Twenty-four states allow initiatives and had votes on 2,421 statewide questions from 1900 to 2012, according to the Initiative and Referendum Institute at the University of Southern California Law School. About 4 in 10 were approved.

Kathay Feng, national redistricting director for the liberal Common Cause, said efforts to use initiatives to alter how district boundaries are drawn are under way in Illinois, Michigan and Ohio. In three other states, supporters are working through the legislature: Indiana, Maryland and North Carolina, she said.

The court's ruling "preserves one of our best tools to stop partisan gerrymandering," the drawing of district lines to benefit a political party, said Lloyd Leonard, advocacy director for the League of Women voters, which filed a brief backing the commission.

House Speaker John Boehner, R-Ohio, "believes redistricting decisions are best made by the people's representatives in state legislatures — not by some unelected, unaccountable board of bureaucrats," said Boehner press secretary Olivia Hnat.

House Minority Leader Nancy Pelosi, D-Calif., backed the court decision and said Congress should set standards so state redistricting commissions "reflect the diversity of their states and communities, and it must be founded on a full and fair count of the Census."

Congressional districts are redrawn every decade to reflect the latest Census.

In Monday's ruling, the justices rejected a challenge by Arizona's Republican-led legislature to the state's independent commission, which voters established by ballot initiative in 2000. Arizona's congressional delegation currently tilts 5-4 to the GOP, which has complained that the commission-drawn lines have disproportionately helped Democrats.

The legislators argued that the Constitution reserves the power to draw district lines to state legislatures, not a commission created by initiative. That argument was rejected by the court's four liberal justices plus Anthony Kennedy, a frequent swing voter.

"The invention of the initiative was in full harmony with the Constitution's conception of the people as the font of governmental power," Justice Ruth Bader Ginsburg wrote.

The dissenters were led by Chief Justice John Roberts, who said the majority relied on "disconnected observations about direct democracy, a contorted interpretation of an irrelevant statute, and naked appeals to public policy."

The decision left the status quo intact for Arizona and 12 other states that have commissions with varying roles in drawing congressional lines.

A victory for Arizona's legislature probably would have led to new House district lines with 1 or 2 additional GOP seats in Arizona, which also has a GOP governor.

But Democratic-run California, the biggest state, has a similar redistricting commission and was viewed as likeliest to also have to redraw lines for its 53 districts.

That could have produced "a blood-letting" for California Republicans, said former GOP Rep. Thomas Reynolds of New York, who headed his party's House campaign efforts in the early 2000's.
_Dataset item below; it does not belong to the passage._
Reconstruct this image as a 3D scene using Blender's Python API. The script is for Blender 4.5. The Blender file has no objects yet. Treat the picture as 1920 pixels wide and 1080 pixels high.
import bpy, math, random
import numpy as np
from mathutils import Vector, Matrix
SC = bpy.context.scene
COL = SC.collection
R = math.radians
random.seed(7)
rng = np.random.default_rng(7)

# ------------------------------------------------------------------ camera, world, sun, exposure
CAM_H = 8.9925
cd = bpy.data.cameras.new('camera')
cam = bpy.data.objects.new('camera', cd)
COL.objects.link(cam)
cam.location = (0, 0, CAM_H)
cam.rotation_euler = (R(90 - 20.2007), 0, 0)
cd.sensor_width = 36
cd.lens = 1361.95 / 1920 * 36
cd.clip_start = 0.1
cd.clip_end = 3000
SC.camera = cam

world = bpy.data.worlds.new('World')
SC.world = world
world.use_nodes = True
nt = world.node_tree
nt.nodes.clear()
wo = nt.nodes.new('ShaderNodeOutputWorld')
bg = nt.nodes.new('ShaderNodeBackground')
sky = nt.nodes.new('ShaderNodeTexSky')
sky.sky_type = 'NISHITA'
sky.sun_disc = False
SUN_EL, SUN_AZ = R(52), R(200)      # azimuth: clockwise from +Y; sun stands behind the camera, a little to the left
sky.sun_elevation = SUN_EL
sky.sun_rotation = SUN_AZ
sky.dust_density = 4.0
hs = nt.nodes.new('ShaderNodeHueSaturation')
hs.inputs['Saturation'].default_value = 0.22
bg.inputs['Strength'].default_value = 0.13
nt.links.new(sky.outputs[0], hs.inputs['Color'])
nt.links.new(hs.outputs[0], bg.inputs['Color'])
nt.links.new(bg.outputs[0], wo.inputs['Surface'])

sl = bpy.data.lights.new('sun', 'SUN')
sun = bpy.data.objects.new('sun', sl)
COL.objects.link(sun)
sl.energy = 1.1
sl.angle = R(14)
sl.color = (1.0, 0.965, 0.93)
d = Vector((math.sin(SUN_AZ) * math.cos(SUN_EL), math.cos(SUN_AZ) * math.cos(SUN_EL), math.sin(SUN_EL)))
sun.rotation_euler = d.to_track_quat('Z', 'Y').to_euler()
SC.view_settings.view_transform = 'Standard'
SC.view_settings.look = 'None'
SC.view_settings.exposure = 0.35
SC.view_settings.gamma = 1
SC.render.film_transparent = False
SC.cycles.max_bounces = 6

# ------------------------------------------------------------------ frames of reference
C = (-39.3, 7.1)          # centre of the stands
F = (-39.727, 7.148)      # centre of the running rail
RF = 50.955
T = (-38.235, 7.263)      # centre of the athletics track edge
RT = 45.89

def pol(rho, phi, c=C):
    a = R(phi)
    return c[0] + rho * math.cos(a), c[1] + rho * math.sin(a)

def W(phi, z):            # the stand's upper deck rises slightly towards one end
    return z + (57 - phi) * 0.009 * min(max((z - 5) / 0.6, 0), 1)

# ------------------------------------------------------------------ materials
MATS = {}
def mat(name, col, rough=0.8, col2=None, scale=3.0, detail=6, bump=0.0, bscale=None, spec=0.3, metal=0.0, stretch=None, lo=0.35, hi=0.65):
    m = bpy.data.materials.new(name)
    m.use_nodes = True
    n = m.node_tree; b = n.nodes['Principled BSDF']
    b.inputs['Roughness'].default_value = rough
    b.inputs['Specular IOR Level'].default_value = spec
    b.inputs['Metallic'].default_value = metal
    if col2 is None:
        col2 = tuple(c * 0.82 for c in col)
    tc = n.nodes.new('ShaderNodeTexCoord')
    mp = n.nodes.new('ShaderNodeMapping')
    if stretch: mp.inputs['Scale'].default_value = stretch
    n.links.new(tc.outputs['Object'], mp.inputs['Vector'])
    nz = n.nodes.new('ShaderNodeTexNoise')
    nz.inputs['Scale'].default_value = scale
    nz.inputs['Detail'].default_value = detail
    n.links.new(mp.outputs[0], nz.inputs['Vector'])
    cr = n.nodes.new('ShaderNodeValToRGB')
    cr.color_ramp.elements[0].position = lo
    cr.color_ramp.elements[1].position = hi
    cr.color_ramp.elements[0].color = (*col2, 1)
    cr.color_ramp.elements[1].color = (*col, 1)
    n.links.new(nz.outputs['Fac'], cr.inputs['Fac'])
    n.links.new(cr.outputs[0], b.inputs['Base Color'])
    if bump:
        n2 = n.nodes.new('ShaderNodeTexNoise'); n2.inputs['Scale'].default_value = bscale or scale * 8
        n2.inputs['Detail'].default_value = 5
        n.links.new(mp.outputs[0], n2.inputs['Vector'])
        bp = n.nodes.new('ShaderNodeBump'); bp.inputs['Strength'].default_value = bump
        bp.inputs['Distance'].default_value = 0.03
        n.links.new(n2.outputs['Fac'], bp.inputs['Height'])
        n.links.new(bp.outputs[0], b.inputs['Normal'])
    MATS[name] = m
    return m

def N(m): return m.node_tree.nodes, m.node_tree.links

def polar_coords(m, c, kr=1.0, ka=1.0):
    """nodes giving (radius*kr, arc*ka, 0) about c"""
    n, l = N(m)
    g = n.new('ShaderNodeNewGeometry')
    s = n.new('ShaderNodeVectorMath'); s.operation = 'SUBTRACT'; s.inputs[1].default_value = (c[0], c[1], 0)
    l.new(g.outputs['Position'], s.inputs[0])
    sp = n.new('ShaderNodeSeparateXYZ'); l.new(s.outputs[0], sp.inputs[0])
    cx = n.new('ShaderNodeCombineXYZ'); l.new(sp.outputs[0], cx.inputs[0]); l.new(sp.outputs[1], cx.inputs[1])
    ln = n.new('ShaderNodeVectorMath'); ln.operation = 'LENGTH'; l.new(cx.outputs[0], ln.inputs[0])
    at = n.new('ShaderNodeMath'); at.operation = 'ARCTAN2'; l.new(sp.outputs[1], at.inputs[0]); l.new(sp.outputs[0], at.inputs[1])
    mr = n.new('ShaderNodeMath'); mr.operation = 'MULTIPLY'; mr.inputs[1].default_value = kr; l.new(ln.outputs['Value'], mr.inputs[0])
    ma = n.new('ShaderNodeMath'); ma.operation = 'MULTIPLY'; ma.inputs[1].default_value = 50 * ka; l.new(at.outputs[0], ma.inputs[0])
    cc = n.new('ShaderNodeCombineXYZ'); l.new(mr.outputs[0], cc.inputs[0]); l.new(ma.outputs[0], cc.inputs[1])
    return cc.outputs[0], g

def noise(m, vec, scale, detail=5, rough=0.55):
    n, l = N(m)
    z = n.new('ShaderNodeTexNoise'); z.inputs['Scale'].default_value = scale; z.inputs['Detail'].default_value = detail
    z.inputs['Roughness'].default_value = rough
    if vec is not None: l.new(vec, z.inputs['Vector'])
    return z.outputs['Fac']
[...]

California's House delegation is already dominated by Democrats 39-14.

Overall, Republicans have a 246-188 House majority, plus a vacancy in one GOP-leaning district.

Analysts attribute part of that advantage to Democrats' concentration in dense urban areas, but it also reflects district lines Republicans drew after making major gains in 2010 state elections. In 2012, GOP House candidates got 1.4 million fewer votes than Democrats but won a 33-seat majority.

The GOP controls the governorship and legislature of 24 states, including Nebraska's officially nonpartisan legislature. Seven states are run by Democrats and 19 are split, according to the National Conference of State Legislatures.

"Democrats have benefited every bit as much from gerrymandering as Republicans in states they control," said GOP political consultant Whit Ayres.

But those looking to limit partisan-driven districts say Monday's ruling was a big win.

"It preserves the option of reform" in states with initiatives, "even if the legislature and governing class are recalcitrant," said Michael Li, counsel at the New York University Law School's Brennan Center for Justice, which filed a brief supporting Arizona's commission.